Identify the lines that contain the string "objects", then copy each of them.

:: EXCERPTED DATA ::

————————

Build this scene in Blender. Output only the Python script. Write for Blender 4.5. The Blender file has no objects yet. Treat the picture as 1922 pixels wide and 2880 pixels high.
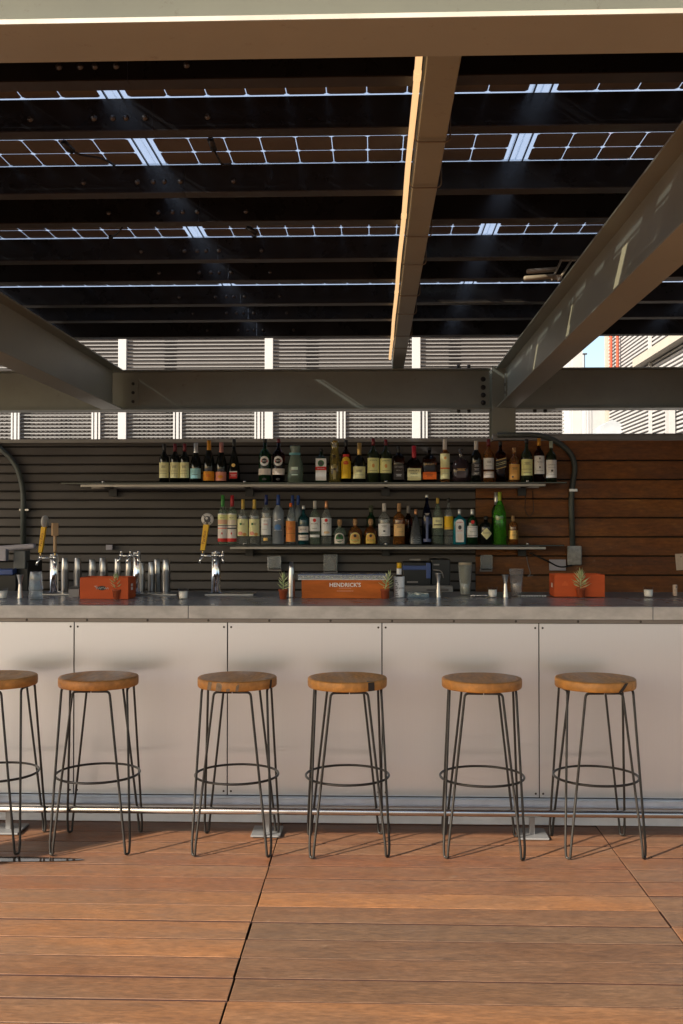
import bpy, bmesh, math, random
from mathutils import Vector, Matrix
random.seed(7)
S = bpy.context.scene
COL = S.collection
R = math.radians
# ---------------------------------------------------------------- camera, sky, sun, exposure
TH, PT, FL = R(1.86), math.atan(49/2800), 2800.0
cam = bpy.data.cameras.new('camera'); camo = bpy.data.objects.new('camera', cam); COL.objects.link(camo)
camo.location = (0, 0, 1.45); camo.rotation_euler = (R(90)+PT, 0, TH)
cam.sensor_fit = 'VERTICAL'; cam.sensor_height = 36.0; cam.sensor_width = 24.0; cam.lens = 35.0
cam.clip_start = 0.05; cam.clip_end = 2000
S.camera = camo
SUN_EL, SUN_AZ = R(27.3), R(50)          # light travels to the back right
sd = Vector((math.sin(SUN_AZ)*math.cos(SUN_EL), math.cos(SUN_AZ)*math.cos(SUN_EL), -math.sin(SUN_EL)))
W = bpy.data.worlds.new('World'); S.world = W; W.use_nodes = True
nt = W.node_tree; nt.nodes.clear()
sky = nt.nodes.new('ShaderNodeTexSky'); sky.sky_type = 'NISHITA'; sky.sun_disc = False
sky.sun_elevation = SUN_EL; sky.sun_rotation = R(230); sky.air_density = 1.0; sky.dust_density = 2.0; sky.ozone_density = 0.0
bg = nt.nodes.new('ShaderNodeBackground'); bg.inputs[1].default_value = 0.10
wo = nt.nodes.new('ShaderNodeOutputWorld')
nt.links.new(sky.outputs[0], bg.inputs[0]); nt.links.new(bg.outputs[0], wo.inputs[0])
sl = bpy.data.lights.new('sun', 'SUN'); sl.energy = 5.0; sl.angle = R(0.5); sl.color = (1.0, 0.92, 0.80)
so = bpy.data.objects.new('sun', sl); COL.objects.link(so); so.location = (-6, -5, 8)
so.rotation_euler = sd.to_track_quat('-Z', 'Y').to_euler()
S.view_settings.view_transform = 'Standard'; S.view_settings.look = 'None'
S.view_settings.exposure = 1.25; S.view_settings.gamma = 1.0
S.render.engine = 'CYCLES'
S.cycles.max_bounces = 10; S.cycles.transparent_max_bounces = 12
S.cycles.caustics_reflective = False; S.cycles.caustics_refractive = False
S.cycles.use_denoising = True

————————

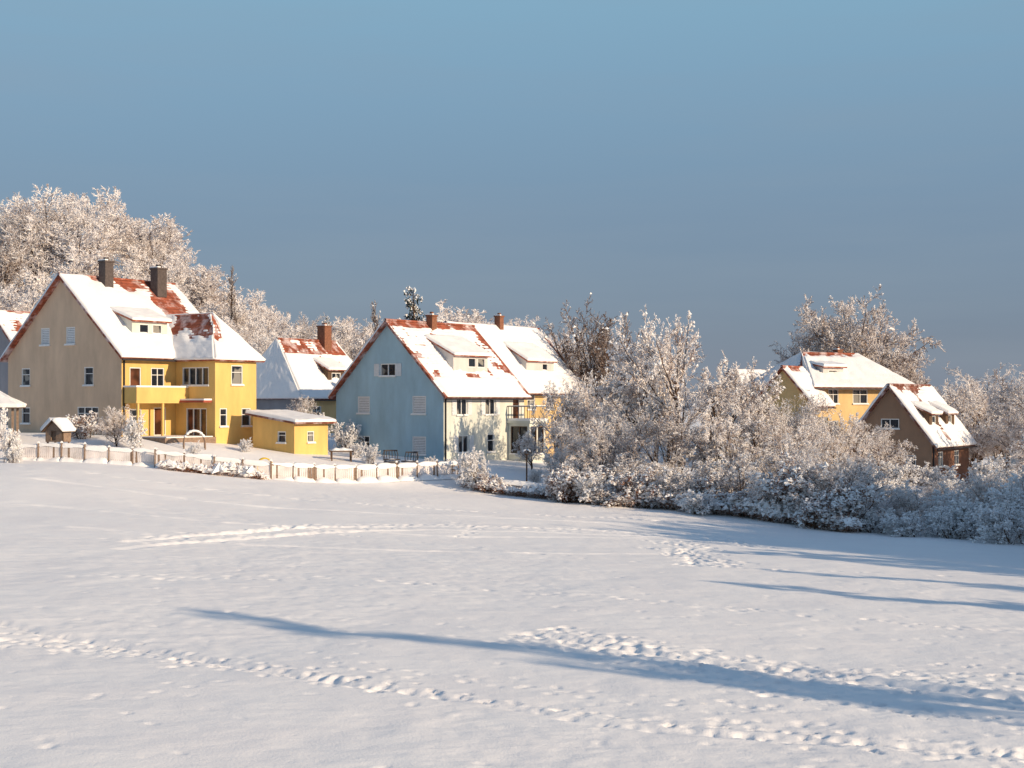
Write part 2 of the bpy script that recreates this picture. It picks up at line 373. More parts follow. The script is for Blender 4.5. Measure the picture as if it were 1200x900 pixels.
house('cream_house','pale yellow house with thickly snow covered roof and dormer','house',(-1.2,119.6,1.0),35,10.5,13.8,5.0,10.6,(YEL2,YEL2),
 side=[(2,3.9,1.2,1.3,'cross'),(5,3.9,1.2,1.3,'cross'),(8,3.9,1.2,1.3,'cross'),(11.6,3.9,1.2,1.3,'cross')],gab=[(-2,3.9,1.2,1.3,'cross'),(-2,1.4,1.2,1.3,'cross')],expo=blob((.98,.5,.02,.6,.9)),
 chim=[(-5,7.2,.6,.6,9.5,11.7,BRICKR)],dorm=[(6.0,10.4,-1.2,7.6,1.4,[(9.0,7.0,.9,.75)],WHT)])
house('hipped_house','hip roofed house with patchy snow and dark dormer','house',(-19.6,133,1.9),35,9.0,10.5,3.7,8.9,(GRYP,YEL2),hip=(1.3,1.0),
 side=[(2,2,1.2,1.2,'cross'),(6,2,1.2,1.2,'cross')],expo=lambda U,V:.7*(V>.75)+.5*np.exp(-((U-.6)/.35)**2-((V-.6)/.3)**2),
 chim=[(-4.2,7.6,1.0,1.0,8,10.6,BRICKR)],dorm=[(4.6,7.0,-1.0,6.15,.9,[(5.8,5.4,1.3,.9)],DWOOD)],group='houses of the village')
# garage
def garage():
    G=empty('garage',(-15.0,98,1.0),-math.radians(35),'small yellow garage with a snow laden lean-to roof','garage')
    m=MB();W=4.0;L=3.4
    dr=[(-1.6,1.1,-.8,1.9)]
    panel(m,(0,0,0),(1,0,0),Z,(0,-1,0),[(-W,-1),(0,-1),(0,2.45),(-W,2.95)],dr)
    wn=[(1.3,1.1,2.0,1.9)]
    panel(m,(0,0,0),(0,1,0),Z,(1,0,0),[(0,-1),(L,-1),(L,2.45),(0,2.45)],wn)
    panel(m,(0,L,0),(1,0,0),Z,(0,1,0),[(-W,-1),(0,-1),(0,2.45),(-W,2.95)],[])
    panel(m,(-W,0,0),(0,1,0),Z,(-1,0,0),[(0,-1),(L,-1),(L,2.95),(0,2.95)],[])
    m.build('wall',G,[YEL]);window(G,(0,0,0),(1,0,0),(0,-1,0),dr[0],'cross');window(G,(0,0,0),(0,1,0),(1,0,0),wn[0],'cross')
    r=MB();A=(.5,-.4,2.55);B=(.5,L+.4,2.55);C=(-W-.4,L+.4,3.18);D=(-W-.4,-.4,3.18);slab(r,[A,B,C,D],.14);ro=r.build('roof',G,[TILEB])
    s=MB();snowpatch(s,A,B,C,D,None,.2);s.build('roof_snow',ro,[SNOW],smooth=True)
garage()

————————

:: FINAL ANSWER ::
Build this scene in Blender. Output only the Python script. Write for Blender 4.5. The Blender file has no objects yet. Treat the picture as 1922 pixels wide and 2880 pixels high.
cam = bpy.data.cameras.new('camera'); camo = bpy.data.objects.new('camera', cam); COL.objects.link(camo)
so = bpy.data.objects.new('sun', sl); COL.objects.link(so); so.location = (-6, -5, 8)